L’autore di questo intervento è pubblico ministero presso il Tribunale di Milano e componente del comitato scientifico “Lo Strappo. Quattro chiacchiere sul crimine”.
Quanto coraggio ci vuole ad incontrare se stessi, quando tutto questo deve passare attraverso l’incontro con un altro che ci ha ammazzato l’esistenza? Credo di aver iniziato a pormi questa domanda solo 8 anni fa, accompagnando Marisa Fiorani, madre di Marcella di Levrano, uccisa dalla Sacra Corona Unita, ad un incontro al carcere di Opera con alcuni detenuti del Gruppo della Trasgressione, un tempo appartenenti alla criminalità mafiosa. Prima, nella mia testa, abitava solo il ricordo di poche parole che un ragazzo mi confidò – in un campo profughi a Novo Mesto quando entrambi avevamo 22 anni – per cercare di spiegarmi cosa avesse provato ad uccidere un proprio simile. Avevo del resto affrontato tutto il percorso universitario incentrando la mia attenzione esclusivamente sul reo. E anche durante la tesi di laurea quello che mi aveva più appassionato, nella mia indagine presso il Tribunale per i Minorenni, era il dilemma di optare tra una giustizia rigorosamente punitiva, e pertanto definita paternalistica, e una che – in quanto più remissiva – era più simile ai tratti materni. Avevo scelto di arruolarmi tra i fautori della prima tesi, salvo iniziare a ricredermi grazie a due eventi che come una benedizione hanno segnato profondamente la mia esperienza di vita: essere diventato padre e aver iniziato a camminare a fianco dei familiari delle vittime della criminalità organizzata.
Sono giganti, questi ultimi, ai quali la vita ha lasciato in pegno un macigno di dolore grande come una montagna. C’è stato un tempo, diverso per ciascuno di loro, durante il quale l’incontro con frammenti illuminati della Chiesa e della società civile ha offerto l’occasione per ricevere in dono scarponi e corde. Ma loro, quei doni, li hanno utilizzati non tanto per arrivare in cima alla montagna quanto per calarsi, ancora più in profondità, in quello che Dostoevskij definirebbe il sottosuolo dentro ciascuno di noi. Come Margherita Asta, che proprio in un passaggio del nostro documentario “Lo Strappo. Quattro chiacchiere sul crimine” identifica l’esatto momento in cui ha iniziato a dare un senso alla morte dei suoi due fratelli gemelli: alla prima udienza del processo ai mandanti della strage di Pizzolungo, quando decise di ritrovare i tratti dei loro volti, sia pure trasfigurati, dentro lo squallore di un album fotografico. E proprio quel momento l’ha portata poi a voler incrociare anche il volto di chi, quei fratelli insieme a sua madre, aveva annientato per sempre.
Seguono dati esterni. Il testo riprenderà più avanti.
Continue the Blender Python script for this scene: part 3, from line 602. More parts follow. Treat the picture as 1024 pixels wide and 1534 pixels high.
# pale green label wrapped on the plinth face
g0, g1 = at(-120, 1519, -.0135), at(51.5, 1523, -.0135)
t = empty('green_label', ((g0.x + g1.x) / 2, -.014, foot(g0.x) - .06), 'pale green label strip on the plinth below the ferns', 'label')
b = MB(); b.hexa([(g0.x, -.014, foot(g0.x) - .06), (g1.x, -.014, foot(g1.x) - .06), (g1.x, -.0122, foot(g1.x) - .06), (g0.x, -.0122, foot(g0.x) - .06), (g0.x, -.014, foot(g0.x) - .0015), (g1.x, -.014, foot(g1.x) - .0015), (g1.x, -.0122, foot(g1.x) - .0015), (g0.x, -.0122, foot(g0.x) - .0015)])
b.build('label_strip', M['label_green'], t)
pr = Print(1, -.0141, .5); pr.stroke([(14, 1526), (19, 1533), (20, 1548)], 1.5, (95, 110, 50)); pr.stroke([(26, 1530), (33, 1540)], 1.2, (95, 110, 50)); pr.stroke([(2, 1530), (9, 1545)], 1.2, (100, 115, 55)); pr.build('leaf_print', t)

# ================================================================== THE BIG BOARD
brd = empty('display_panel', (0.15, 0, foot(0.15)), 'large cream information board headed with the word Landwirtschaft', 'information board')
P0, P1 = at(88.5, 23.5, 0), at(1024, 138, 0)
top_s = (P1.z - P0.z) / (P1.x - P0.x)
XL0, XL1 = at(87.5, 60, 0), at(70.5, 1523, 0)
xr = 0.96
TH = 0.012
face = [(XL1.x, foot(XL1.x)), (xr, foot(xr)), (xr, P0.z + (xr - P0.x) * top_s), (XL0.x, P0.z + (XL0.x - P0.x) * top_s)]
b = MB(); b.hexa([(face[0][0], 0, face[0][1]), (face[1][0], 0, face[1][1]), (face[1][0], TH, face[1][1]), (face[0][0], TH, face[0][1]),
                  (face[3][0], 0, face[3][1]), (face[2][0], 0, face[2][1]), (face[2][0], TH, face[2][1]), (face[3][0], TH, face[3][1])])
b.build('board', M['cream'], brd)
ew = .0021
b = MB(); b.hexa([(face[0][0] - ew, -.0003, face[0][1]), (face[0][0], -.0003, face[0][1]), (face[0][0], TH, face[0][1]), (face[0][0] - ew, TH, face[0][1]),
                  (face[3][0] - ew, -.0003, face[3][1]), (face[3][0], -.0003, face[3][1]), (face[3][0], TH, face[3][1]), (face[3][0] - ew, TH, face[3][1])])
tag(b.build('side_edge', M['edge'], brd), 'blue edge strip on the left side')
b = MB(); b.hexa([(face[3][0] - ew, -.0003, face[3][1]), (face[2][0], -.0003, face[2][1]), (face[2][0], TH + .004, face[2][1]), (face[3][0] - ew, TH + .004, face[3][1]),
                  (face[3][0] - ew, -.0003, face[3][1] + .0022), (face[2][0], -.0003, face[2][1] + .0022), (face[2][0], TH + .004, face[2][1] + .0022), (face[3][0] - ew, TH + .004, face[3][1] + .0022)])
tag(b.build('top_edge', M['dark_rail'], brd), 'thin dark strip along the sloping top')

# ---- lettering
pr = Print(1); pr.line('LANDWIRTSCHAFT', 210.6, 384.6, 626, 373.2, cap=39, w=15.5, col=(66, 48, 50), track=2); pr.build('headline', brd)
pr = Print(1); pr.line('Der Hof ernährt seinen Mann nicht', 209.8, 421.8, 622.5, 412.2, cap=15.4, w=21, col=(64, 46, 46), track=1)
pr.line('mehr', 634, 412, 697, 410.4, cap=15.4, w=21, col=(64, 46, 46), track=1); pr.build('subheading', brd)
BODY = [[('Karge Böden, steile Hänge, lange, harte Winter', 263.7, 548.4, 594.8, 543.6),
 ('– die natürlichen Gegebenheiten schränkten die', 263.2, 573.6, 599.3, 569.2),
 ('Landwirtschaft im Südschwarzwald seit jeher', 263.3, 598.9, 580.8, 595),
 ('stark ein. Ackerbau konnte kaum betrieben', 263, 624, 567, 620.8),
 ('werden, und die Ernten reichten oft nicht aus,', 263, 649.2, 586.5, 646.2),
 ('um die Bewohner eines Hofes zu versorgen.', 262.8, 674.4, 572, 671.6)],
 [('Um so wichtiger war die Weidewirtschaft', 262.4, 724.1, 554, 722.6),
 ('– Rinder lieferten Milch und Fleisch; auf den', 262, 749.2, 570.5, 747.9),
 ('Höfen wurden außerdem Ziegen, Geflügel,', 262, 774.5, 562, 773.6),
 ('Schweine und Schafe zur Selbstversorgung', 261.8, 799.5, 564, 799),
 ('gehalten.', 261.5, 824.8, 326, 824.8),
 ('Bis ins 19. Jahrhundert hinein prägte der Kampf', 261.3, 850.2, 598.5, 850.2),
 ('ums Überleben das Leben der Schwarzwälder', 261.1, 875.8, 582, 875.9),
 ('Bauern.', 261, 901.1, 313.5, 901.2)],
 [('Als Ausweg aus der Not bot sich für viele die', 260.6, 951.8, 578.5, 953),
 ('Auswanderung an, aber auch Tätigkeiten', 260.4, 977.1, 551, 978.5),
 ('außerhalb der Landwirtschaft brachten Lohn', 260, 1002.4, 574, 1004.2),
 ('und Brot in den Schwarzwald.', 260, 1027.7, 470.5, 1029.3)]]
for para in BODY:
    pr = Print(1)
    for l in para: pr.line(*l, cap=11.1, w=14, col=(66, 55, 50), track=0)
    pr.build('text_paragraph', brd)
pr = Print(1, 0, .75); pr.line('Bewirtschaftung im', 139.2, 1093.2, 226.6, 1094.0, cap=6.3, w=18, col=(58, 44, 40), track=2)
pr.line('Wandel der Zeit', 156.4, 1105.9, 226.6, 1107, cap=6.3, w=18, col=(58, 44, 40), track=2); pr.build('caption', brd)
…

Il coraggio delle donne non è quello di affrontare il nemico in un campo di battaglia. Prende forma, quel coraggio, con Daniela Marcone quando supera gli orizzonti di un dolore strettamente personale e indicare con forza la necessità di costruire una memoria collettiva delle vittime delle mafie pugliesi. Passa, il coraggio delle donne, da Agnese Moro, quando rilegge il referto dell’autopsia eseguita sul corpo di suo padre per essere certa di non averne tradito la memoria andando ad incontrare chi aveva contribuito ad ucciderlo. Porta dentro di sé, il coraggio delle donne, il dono dell’accoglienza, capace – per loro stessa natura – di generare altra vita. È interessante che Paolo Setti Carraro abbia paragonato la sua esperienza di familiare di vittima di reato, attivo nei percorsi trattamentali in carcere, all’attività di una ostetrica che aiuta a far nascere l’uomo dentro un criminale. Prendendolo per mano. La giustizia riparativa ha bisogno delle mani di Marisa, Margherita, Daniela, Agnese e di tutte le altre donne che hanno tratto ispirazione dal loro coraggio. Ma ha bisogno anche delle mani di Paolo e di tutti gli altri uomini che hanno deciso di scongelare il proprio dolore per provare a farne qualcosa di diverso. La giustizia riparativa ha bisogno che le nostre mani si uniscano: per accompagnare quella danza – come nel quadro di Matisse – affinché sia in grado di restituire un poco di senso a tutto questo sangue versato e, come in una trasfusione vitale, generare esperienze di pace.